What about LSD and other hallucinogens? You're substantially less likely to develop a dependence or overdose on them than you are on alcohol. Moderate consumption isn't that bad for you, so why not let all of our young adults get high on shrooms and kill their brains? We let them do it with alcohol.
Overeating McDonald's doesn't encourage reckless driving or crimes against others. That being said, I do think that steps need to be taking to curtail eating fast foods, steps similar to those we apply to tobacco.
No, you have the inherent right to make decisions about your own person. That may be a choice to drink, but it may not be.
You don't have an inherent right to violate other persons, which is often a consequence of drinking.
It does nothing of the sort. The two are mutually exclusive. There is a moral argument about drinking, but it has everything to with individual choice and nothing to do with being drafted (or even alcohol itself). If you want to be moral about it, then trying to stop automobile fatalaties and rapes would benefit society then letting 18 year olds drink.
I think the comparison is clear and sound. The government, any government, puts age limits on certain things. Voting, driving, the purchase of intoxicating substances and going to the army. Whenever the government believes that age X is sufficient enough for action Y, it makes perfect sense to compare that to age Z and action B.
I'm not saying the limit should be lowered, highered, enforced stronger or lifted. I do not know what it's real effets will be, nor does anyone else. I'm just focusing on the draft vs. drunk side of the argument.
It's simple. The moment you turn 18 the government feels you are old and apparently responsible enough to handle a firearm in a military structure, and when push comes to shove even ready to fight a real war. To be in life threatening situations day to day, to make important decisions not only regarding your own life, but often enough the lives of others as well.

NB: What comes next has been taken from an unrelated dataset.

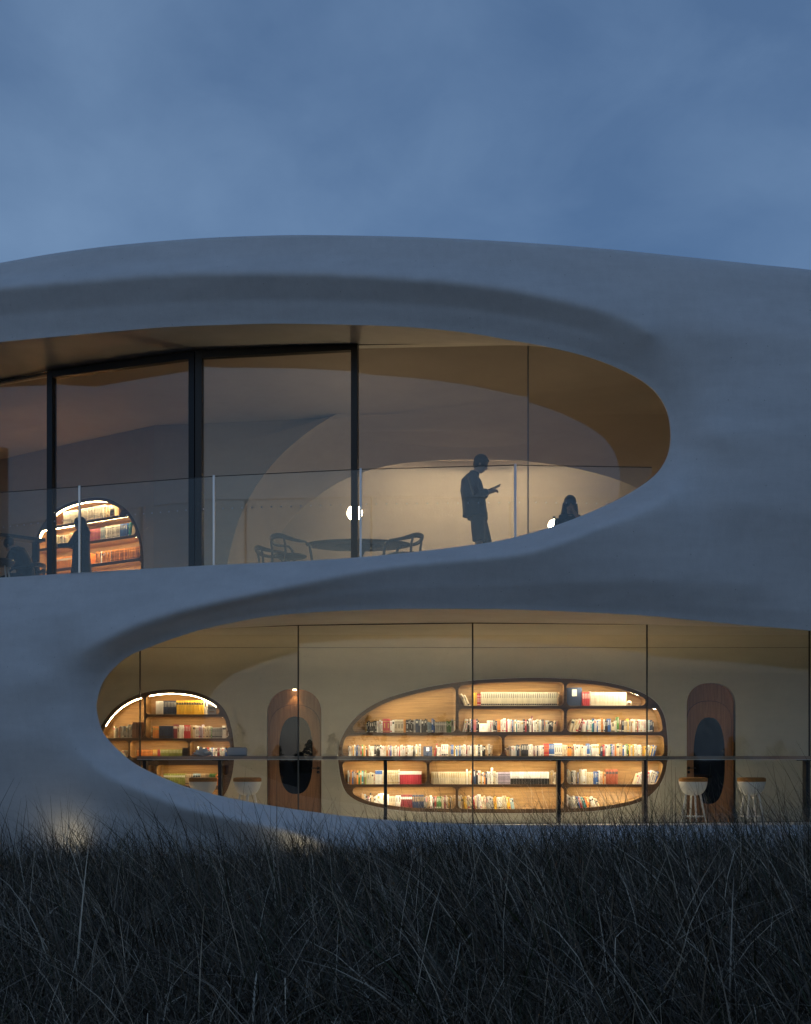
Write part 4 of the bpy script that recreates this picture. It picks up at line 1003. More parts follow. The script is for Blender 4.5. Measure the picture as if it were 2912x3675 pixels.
# wall to the left of the vault, then turning back along the bookcase
un = Vector((math.cos(RZU), math.sin(RZU))); nu_ = Vector((math.sin(RZU), -math.cos(RZU)))
hole = grow(up_out, .004)
wp = plate('bookcase_wall', [(-6, 0), (1.75, 0), (1.75, CEIL2-FLR2), (-6, CEIL2-FLR2)], [hole], .1, M_wall2)
wp.location = o_up; wp.rotation_euler = (0, 0, RZU); bobj(wp)
e0 = Vector((o_up.x, o_up.y))+un*1.75
jx = outer[0].x
pl = spline([(e0.x, e0.y, 0), (e0.x+.5, e0.y+.30, 0), (e0.x+1.1, e0.y+.05, 0), (jx-.5, YO+.25, 0), (jx, YO, 0)], 8)
# the wall follows the arch: each column runs from the floor line up to the ceiling on the left, and fans to the arch curve on the right
v = []; f = []; half = [p for p in outer[:len(outer)//2+4]]
m_ = len(half)
left_c = [Vector((pl[min(len(pl)-1, 0)][0], pl[0][1], FLR2+(CEIL2-FLR2)*i/(m_-1))) for i in range(m_)]
for j in range(13):
    t = j/12
    for i in range(m_):
        a = left_c[i]; b = half[i]; p = a.lerp(b, t); p.y += math.sin(t*math.pi)*.06; p.z = min(p.z, CEIL2-.002)
        v.append(p)
for j in range(12):
    for i in range(m_-1): f.append((j*m_+i, j*m_+i+1, (j+1)*m_+i+1, (j+1)*m_+i))
bpart('sloping_wall', mesh_from('sloping_wall', v, f, True), M_wall2)
# right of the vault
half = outer[len(outer)//2:]; m_ = len(half); v = []; f = []
for jj in range(13):
    t = jj/12
    for i, b_ in enumerate(half):
        a_ = Vector((8.6, 18.9, CEIL2-(CEIL2-FLR2)*i/(m_-1))); p = b_.lerp(a_, t); p.z = min(p.z+.5*math.sin(t*math.pi)*(1-i/(m_-1)), CEIL2-.002); v.append(p)
for jj in range(12):
    for i in range(m_-1): f.append((jj*m_+i, jj*m_+i+1, (jj+1)*m_+i+1, (jj+1)*m_+i))
bpart('right_wall', mesh_from('right_wall', v, f, True), M_wall2)
quad('upper_side_wall', [(-12, 19, FLR2-.2), (-12, 30, FLR2-.2), (-12, 30, CEIL2+.2), (-12, 19, CEIL2+.2)], M_wall2)
quad('upper_side_wall', [(9.5, 17.6, FLR2-.2), (9.5, 30, FLR2-.2), (9.5, 30, CEIL2+.2), (9.5, 17.6, CEIL2+.2)], M_wall2)
quad('upper_back_wall', [(-12, 29.2, 0), (12, 29.2, 0), (12, 29.2, 9.6), (-12, 29.2, 9.6)], M_wall2)

# ------------------------------------------------------------------ ground floor furniture
CT = empty('window_counter', (1.5, 20.1, 0), 0, 'long narrow wooden counter on dark steel legs running behind the lower glass', 'counter')
zc0, zc1 = 1.076, 1.128
cx0, cx1 = wx(500, 20.1), 8.2
MB().bevbox(cx0-1.5, cx1-1.5, -.17, .20, zc0, zc1, .006).build('counter_top', M_count, CT)
MB().box(cx0-1.5, cx1-1.5, -.168, .198, zc0-.009, zc0-.001).build('underside_highlight', M_trim, CT)  # pale strip paints the reflected highlight along the counter's lower edge
for px, dbl in ((520, 0), (790, 0), (1384, 0), (2007, 0), (2317, 0), (2899, 0)):
    x = wx(px, 20.1)-1.5
    MB().box(x-.028, x+.028, -.03, .16, FLR1, zc0-.01).add([], []).build('counter_leg', M_black, CT)
    MB().box(x-.13, x+.13, -.02, .15, zc0-.022, zc0-.0095).build('leg_plate', M_black, CT)
def stool(name, loc, label):
    t = empty(name, loc, random.uniform(0, 2), label, 'stool', 'bar stools behind the window counter')
    t.scale = (1, 1, 1.125)
    prof = [(.03, .500), (.11, .512), (.165, .545), (.205, .60), (.228, .66), (.236, .705), (.230, .712), (.224, .705), (.05, .70)]
    MB().lathe(prof, 32).build('bowl', M_white, t, True)
    MB().lathe([(.05, .705), (.229, .706), (.238, .718), (.240, .742), (.232, .765), (.20, .772), (.02, .770)], 32).build('cushion', M_cush, t, True)
    for k in range(4):
        a = math.pi/4+k*math.pi/2; c, s_ = math.cos(a), math.sin(a)
        MB().tube([(c*.115, s_*.115, .545), (c*.235, s_*.235, 0)], [.019, .013], 10).build('leg', M_white, t, True)
    r_ = .195
    ft = MB()
    cs = [(math.cos(math.pi/4+k*math.pi/2)*r_, math.sin(math.pi/4+k*math.pi/2)*r_, .19) for k in range(4)]
    for k in range(4): ft.tube([cs[k], cs[(k+1) % 4]], .009, 8)
    ft.build('footrest', M_white, t, True)
    return t
YS = 20.75
stool('bar_stool', (wx(729, YS), YS, FLR1), 'white bowl stool half hidden by the concrete lip, before the green books')
stool('bar_stool', (wx(888, YS), YS, FLR1), 'white bowl stool between the small bookcase and the left door')
stool('bar_stool', (wx(2489, YS), YS, FLR1), 'white bowl stool with tan cushion standing before the right door')
stool('bar_stool', (wx(2698, YS), YS, FLR1), 'white bowl stool with tan cushion just right of the right door')
# things on the counter
def crumple(loc):
    bm = bmesh.new(); bmesh.ops.create_icosphere(bm, subdivisions=4, radius=1)
    for p in bm.verts:
        c = p.co.copy(); k = .72+.28*math.sin(7*c.x+3*c.z)*math.cos(6*c.y+2*c.x)+random.uniform(-.05, .05)
        p.co = Vector((c.x*.19*k, c.y*.11*k, max(0, (c.z*.5+.45)*.17*k*(1-.5*abs(c.x)))))
    me = bpy.data.meshes.new('cloth_bag'); bm.to_mesh(me); bm.free()
    return link('cloth_bag', me, M_paper, None, loc)
tag(crumple((wx(727, 20.05), 20.05, zc1)), 'crumpled pale cloth bag lying on the counter before the left bookcase', 'bag')
bx = empty('tissue_box', (wx(852, 20.05), 20.05, zc1), .1, 'pale rounded tissue box on the counter left of the left door', 'box')
bmx = MB().bevbox(-.165, .165, -.06, .06, 0, .14, .03); bmx.build('box_body', M_card, bx, True)
MB().bevbox(-.07, .07, -.02, .02, .138, .1425, .001).build('box_slot', M_ink, bx)
# shelf sign, clock, slip on the shelves
def sign(M_, x, z, w, h, txt, label, y=.05):
    r_ = empty('shelf_sign', M_ @ Vector((x, y, z)), 0, label, 'sign'); r_.rotation_euler = M_.to_euler()
    MB().bevbox(-w/2, w/2, -.004, .004, .004, h, .002).build('sign_card', M_card, r_)
    MB().box(-w/2-.004, w/2+.004, .005, .05, 0, .006).build('sign_foot', M_card, r_)
    if txt:
        cu = bpy.data.curves.new('lettering', 'FONT'); cu.body = txt; cu.size = h*.30; cu.align_x = 'CENTER'; cu.extrude = .0008
        t = bpy.data.objects.new('tmp', cu); COL.objects.link(t); dg = bpy.context.evaluated_depsgraph_get()
        me = bpy.data.meshes.new_from_object(t.evaluated_get(dg)); bpy.data.objects.remove(t); me.transform(Matrix.Translation((0, -.006, h*.52)) @ Matrix.Rotation(R(90), 4, 'X')); me.materials.clear()
        link('lettering', me, M_ink, r_)
        MB().box(-w*.28, w*.28, -.0055, -.0042, h*.2, h*.27).build('printed_line', mat('sign_line', (.30, .12, .05), .7), r_)
    return r_
sign(Ml, (760-600)/PPM, lcell['B'][2]+.002, .155, .19, '\u4e2d\u56fd\u5386\u53f2', "grey sign on the left bookcase's top shelf reading four Chinese characters", .035)
sign(Mu, .55, UC['A'][2]+.002, .14, .17, '\u827a\u672f', "small pale sign on the upstairs bookcase's top shelf", .04)
ck = empty('glass_clock', Mm @ Vector((lx(2262), .07, mcell['C'][2]-.010)), 0, "small round glass clock at the right end of the wide bookcase's top right shelf", 'clock')
MB().tube([(0, 0, .052), (0, .03, .052)], .052, 28).build('clock_case', mat('clock_face', (.46, .44, .38), .15), ck, True)
MB().tube([(0, -.004, .052), (0, 0, .052)], .014, 12).build('clock_hub', M_cush, ck, True)
# glowing bar imitating a white reflection on the floor, no lamp there
tag(MB().bevbox(-.13, .13, -.02, .02, 0, .035, .006).build('floor_reflection', mat('floor_reflection_glow', (.9, .9, .9), .5, emit=(.9, .95, 1.0), estr=2.2), None, False, at(2608, 2974, 18.9)), 'short white glowing bar imitating a floor reflection below the right door', 'light')

# ------------------------------------------------------------------ upper floor furniture
def armchair(loc, rz, label):
    t = empty('armchair', loc, rz, label, 'chair', 'dark timber armchairs on the upper floor')
    # front is +y; legs
    fl = [(-.27, .23), (.27, .23)]; bl = [(-.22, -.22), (.22, -.22)]
    for x, y in fl: MB().tube([(x, y, 0), (x*1.02, y*.96, .40), (x*1.03, y*.80, .60), (x*.99, y*.45, .66)], [.014, .022, .022, .018], 10).build('leg', M_chair, t, True)
    for x, y in bl: MB().tube([(x*1.08, y*1.25, 0), (x, y, .43), (x*.98, y*1.05, .60), (x*.96, y*1.16, .70)], [.014, .021, .020, .016], 10).build('leg', M_chair, t, True)
    P = spline([(-.27, .12, .655), (-.285, -.06, .665), (-.25, -.20, .70), (-.14, -.285, .745), (0, -.315, .755), (.14, -.285, .745), (.25, -.20, .70), (.285, -.06, .665), (.27, .12, .655)], 5)
    mb = MB(); rr = [.017+.012*math.sin(math.pi*i/(len(P)-1)) for i in range(len(P))]
    mb.tube(P, rr, 10); mb.tube([tuple(Vector(p)-Vector((0, -.004, .035*math.sin(math.pi*i/(len(P)-1))))) for i, p in enumerate(P)], [.014+.010*math.sin(math.pi*i/(len(P)-1)) for i in range(len(P))], 10)
    mb.build('back_rail', M_chair, t, True)
    MB().tube(spline([(-.22, -.22, .44), (-.12, -.22, .47), (0, -.21, .475), (.12, -.22, .47), (.22, -.22, .44)], 4), .015, 8).build('lower_rail', M_chair, t, True)
    mb = MB(); mb.lathe([(.02, .415), (.22, .418), (.262, .435), (.265, .452), (.24, .468), (.02, .470)], 24, sy=.95); mb.build('seat', M_seat, t, True)
    return t
armchair((wx(1045, 19.85), 19.85, FLR2), R(-55), 'larger dark armchair at the left end of the oval table')
armchair((wx(985, 20.9), 20.9, FLR2), R(-75), 'dark armchair behind and left of the larger one by the table')
armchair((wx(1445, 19.75), 19.75, FLR2), R(70), 'dark armchair at the right end of the oval table')
T = empty('oval_table', (wx(1288, 20.4), 20.4, FLR2), 0, 'dark oval table on a central pedestal behind the steel mullion', 'table')
MB().lathe([(.02, .700), (.80, .702), (.86, .712), (.885, .726), (.88, .735), (.02, .737)], 48, sy=.62).build('table_top', M_chair, T, True)
MB().lathe([(.40, .0), (.40, .012), (.10, .04), (.06, .12), (.055, .5), (.10, .62), (.38, .690), (.40, .699)], 32, sy=.8).build('pedestal', M_chair, T, True)
def globe(loc, r, label, cord):
    g_ = empty('globe_lamp', loc, 0, label, 'lamp')
    MB().ball((0, 0, 0), r, 32, 18).build('glass_globe', M_globe, g_, True)
    MB().tube([(0, 0, r-.005), (0, 0, r+.05)], .022, 12).build('cap', M_black, g_, True)
    if not cord: MB().tube([(0, 0, -r+.004), (0, 0, FLR2-loc[2]+.015)], .009, 8).tube([(0, 0, FLR2-loc[2]+.02), (0, 0, FLR2-loc[2])], .13, 24).build('pole', M_black, g_, True)
    if cord: MB().tube([(0, 0, r+.045), (0, 0, CEIL2-loc[2])], .004, 6).build('cord', M_black, g_, True)
    return g_
globe((wx(1274, 20.4), 20.4, wz(1841, 20.4)), .128, 'round opal globe lamp hanging over the oval table behind the mullion', True)
globe((wx(1990, 20.2), 20.2, wz(1886, 20.2)), .10, 'small opal globe lamp half hidden behind the seated woman', False)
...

Now, when the government says 18 is old enough to fight, doesn't mean the government is right. Just as the government says with drinking. I know and knew plenty of 16 and 17 year old kids from my shool who were, for their age and the liberty they had with alcohol, surprisingly responsible for someone their age. And at the other end of the spectrum we have 49 year old men drinking hard, then driving and killing someone. Just because the limit is at XX doesn't mean anyone under XX isn't capable of it and everyone over XX is. Hell, most soldiers over 21 are still not capable of the rigours of a real war and I daresay most humans will never be ready for something like that.
So it's not as much about the fact that the age limits are there. It makes sense that they are in place. As a government, you have to lay down the limit somewhere. My beef is with where that limit is laid.
So, back to where this all started. The American government in particular here, believes that someone of 18 years or older, is ready enough to be in their armed services. To carry weapons, to go to foreign places and, if needed, to kill people.
And yet, that very same American government does not trust those very same kids that they just gave a huge fucking responsibility to, enough for them to enjoy a cold one on saturday night.
Whether someone really *is* responsible with their cold one or with their M16 rifle, is a different matter entirely. That completely depends on the individual, and although individual evaluation would be neat on these kinds of subjects (voting, drinking, driving), it is, of course, totally impractical to interview millions of your citizens.
No, what matters here is what the government in question
believes you are capable of. In accordance with those
assumptions, because that's what they are, they hand out responsibilities like clean tissues.
Now, you may not see, or most likely may not want to see this rather obvious comparison, but to me this smells of big fat hypocrisy. And I'm not saying the drinking limit should be lowered to 18, for all I care they're putting the draft limit up to 21, fine with me. Or put them both on 16, it doesn't really matter where they sit, what matters is the discrepancy that exists between these two same-criteria limits (in the end it's purely about being responsible) and the action or the liberty it then "allowes" you to do.